■ EXERCISE TASK:
Report how many lines hold the word "More"; give nothing but the number.

■ SUPPLIED ENTRIES:

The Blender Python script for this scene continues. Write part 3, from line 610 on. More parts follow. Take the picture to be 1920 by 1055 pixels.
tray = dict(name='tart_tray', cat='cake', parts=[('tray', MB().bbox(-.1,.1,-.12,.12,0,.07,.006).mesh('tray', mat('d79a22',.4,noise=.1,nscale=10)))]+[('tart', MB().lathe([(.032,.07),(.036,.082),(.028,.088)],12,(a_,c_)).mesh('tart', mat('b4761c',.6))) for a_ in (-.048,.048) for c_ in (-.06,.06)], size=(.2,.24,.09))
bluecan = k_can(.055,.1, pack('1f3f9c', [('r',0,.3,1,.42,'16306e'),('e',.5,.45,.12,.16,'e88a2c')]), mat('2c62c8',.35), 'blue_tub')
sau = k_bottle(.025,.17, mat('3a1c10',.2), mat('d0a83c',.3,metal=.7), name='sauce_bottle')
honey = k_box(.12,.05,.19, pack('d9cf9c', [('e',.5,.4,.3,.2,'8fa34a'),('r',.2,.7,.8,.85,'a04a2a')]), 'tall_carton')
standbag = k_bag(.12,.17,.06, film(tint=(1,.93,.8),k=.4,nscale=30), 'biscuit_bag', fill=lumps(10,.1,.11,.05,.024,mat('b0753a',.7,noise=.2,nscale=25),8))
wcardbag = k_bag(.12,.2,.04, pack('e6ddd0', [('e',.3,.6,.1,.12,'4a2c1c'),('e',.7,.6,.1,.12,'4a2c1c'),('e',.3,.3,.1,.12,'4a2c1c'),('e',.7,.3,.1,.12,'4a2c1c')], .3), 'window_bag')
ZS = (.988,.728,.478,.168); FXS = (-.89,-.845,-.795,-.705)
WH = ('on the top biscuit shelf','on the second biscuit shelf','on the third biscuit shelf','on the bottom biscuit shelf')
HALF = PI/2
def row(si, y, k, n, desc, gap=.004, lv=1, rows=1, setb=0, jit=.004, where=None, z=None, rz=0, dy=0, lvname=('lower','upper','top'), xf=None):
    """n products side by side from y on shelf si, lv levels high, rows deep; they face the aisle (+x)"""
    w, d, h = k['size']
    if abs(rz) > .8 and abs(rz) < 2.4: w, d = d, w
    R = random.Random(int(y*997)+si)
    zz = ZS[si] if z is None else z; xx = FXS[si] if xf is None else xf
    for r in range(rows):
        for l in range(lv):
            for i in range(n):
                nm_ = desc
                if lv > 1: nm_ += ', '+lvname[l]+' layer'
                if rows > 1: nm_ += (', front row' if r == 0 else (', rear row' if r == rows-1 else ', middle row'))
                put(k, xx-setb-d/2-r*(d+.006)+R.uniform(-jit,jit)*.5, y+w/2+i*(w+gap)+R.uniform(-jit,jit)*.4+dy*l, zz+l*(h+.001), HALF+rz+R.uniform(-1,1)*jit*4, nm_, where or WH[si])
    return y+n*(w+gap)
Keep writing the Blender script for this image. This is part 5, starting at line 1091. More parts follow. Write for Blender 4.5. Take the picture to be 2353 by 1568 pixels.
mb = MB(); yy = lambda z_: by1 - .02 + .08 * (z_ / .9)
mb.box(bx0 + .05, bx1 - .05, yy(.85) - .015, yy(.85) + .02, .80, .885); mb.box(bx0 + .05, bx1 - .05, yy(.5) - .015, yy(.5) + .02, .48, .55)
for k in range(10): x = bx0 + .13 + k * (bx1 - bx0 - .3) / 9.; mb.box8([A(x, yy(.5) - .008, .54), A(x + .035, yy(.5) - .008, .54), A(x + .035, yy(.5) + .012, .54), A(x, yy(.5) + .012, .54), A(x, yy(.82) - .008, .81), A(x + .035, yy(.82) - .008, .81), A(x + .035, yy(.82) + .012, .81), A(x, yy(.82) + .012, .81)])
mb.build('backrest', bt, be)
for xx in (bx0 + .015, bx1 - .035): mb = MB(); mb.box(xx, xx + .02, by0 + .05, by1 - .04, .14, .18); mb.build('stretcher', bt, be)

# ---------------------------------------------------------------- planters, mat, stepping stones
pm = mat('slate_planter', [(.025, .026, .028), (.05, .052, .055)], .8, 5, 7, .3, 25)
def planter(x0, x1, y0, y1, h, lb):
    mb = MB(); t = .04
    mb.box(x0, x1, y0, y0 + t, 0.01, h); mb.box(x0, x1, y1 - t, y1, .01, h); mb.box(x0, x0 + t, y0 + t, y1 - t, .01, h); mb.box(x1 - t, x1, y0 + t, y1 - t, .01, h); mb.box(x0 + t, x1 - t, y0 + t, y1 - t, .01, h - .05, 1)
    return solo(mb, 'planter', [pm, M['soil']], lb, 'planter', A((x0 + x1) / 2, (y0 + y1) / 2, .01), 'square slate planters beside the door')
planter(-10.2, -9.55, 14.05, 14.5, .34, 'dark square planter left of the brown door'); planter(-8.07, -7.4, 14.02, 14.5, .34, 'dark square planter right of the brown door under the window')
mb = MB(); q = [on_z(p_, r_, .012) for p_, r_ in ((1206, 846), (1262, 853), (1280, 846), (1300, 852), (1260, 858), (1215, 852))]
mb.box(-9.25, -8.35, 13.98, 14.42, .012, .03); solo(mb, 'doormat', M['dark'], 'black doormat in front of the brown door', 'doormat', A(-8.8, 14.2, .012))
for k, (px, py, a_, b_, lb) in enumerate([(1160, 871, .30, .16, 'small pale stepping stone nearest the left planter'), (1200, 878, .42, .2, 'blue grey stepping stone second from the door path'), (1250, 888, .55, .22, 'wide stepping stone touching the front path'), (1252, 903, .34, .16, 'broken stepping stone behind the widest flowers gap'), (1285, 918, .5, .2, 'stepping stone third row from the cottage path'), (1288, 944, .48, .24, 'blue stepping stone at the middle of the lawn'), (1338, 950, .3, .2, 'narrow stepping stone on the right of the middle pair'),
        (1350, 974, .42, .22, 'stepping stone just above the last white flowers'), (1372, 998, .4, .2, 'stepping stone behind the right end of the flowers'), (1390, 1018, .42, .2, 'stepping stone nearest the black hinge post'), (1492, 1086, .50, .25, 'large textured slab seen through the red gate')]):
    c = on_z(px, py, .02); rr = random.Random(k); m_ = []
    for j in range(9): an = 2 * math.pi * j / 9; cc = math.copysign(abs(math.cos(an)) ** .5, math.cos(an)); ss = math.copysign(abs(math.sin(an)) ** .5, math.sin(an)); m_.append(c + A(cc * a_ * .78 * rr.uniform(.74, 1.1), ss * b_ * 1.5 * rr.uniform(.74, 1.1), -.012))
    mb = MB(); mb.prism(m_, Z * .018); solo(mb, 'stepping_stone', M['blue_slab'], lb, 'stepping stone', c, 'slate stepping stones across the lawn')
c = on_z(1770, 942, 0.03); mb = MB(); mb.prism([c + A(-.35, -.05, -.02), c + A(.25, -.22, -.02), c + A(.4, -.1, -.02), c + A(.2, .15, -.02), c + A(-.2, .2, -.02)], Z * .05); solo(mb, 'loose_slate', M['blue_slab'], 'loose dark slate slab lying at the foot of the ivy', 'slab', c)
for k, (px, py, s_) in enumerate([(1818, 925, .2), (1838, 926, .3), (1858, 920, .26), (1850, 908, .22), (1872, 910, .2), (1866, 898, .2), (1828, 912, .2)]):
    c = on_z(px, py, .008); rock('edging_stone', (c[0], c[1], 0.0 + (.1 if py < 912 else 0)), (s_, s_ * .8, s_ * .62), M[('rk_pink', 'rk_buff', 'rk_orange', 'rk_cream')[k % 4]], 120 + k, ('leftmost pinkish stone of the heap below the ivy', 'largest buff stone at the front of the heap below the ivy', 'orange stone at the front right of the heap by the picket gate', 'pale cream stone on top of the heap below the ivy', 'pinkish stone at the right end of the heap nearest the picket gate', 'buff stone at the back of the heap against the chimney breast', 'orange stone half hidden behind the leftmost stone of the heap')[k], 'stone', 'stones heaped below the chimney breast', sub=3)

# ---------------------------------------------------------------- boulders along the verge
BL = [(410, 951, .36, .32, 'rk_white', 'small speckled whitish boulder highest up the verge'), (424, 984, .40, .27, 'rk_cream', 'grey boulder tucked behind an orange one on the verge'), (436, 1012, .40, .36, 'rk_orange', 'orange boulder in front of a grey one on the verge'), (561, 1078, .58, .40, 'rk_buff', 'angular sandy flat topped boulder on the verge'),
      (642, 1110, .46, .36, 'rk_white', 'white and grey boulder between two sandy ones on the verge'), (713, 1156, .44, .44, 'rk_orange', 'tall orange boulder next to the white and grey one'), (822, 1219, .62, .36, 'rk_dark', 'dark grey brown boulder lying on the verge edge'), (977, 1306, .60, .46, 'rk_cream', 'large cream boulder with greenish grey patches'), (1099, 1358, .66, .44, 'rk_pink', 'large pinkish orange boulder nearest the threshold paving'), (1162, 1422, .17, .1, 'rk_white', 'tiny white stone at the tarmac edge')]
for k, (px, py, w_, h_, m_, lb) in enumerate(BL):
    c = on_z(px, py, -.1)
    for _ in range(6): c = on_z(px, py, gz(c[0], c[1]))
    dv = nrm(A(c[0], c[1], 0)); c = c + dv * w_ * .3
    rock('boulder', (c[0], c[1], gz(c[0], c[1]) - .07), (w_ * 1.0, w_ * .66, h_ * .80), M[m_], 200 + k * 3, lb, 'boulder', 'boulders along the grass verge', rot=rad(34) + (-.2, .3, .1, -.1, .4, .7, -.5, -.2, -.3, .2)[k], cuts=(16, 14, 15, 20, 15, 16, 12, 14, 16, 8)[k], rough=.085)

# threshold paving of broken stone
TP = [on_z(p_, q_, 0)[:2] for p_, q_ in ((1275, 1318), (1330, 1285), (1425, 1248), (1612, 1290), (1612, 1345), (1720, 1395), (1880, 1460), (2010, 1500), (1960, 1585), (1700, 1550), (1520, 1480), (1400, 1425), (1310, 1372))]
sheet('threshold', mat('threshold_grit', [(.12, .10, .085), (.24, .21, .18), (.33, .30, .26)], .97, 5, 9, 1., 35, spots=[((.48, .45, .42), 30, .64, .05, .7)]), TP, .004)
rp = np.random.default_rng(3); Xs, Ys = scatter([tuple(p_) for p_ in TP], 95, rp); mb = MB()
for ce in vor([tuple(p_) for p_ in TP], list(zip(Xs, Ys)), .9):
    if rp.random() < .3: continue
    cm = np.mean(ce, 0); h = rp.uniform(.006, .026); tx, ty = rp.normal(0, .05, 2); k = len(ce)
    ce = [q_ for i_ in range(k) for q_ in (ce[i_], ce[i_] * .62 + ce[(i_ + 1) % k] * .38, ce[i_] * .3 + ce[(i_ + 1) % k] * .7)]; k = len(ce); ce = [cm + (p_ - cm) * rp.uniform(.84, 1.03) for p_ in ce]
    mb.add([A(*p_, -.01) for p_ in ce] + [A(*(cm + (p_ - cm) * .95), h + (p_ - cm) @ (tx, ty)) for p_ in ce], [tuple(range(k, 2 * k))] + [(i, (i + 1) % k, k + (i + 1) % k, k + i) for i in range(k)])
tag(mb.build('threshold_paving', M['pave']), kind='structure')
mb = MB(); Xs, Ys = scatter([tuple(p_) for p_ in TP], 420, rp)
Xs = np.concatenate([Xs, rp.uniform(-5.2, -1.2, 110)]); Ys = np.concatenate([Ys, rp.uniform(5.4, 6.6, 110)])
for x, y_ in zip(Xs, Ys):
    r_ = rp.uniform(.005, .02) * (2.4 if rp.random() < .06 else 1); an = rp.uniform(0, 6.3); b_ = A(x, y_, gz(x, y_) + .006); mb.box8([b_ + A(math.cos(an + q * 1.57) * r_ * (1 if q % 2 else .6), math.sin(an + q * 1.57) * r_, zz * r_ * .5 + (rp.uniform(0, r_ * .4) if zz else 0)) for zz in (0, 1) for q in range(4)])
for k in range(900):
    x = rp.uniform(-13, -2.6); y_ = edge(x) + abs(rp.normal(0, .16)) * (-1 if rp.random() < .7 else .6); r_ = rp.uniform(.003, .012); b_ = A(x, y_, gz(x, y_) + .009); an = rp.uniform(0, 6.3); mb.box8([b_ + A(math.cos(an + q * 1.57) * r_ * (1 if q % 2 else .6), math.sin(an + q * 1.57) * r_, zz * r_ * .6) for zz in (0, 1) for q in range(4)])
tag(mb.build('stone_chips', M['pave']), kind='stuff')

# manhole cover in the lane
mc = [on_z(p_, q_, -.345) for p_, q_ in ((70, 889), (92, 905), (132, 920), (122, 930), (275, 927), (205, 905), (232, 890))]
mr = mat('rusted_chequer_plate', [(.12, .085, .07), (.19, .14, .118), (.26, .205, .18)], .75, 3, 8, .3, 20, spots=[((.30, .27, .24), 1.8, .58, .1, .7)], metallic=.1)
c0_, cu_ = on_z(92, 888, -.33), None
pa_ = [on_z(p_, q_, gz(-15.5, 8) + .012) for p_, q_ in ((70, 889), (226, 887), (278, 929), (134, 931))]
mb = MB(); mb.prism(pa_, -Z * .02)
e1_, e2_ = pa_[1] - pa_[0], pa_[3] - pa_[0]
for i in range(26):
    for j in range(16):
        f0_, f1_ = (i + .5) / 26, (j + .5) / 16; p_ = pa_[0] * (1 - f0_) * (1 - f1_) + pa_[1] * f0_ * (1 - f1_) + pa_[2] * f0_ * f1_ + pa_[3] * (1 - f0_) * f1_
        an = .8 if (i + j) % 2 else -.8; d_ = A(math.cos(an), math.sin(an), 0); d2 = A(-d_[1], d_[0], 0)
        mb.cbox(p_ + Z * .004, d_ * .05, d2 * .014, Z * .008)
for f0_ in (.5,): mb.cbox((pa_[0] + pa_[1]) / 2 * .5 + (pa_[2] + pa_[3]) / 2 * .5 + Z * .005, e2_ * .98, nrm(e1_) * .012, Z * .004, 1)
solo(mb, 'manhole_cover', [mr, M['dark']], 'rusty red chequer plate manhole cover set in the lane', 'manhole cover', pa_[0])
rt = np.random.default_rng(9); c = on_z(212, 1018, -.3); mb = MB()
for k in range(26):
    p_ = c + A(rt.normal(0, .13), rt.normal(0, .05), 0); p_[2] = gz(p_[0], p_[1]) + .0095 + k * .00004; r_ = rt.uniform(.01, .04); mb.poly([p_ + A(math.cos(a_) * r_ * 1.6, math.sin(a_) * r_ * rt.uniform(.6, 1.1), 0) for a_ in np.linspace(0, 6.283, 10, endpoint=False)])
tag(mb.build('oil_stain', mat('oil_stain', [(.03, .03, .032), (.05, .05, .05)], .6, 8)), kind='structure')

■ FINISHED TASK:
2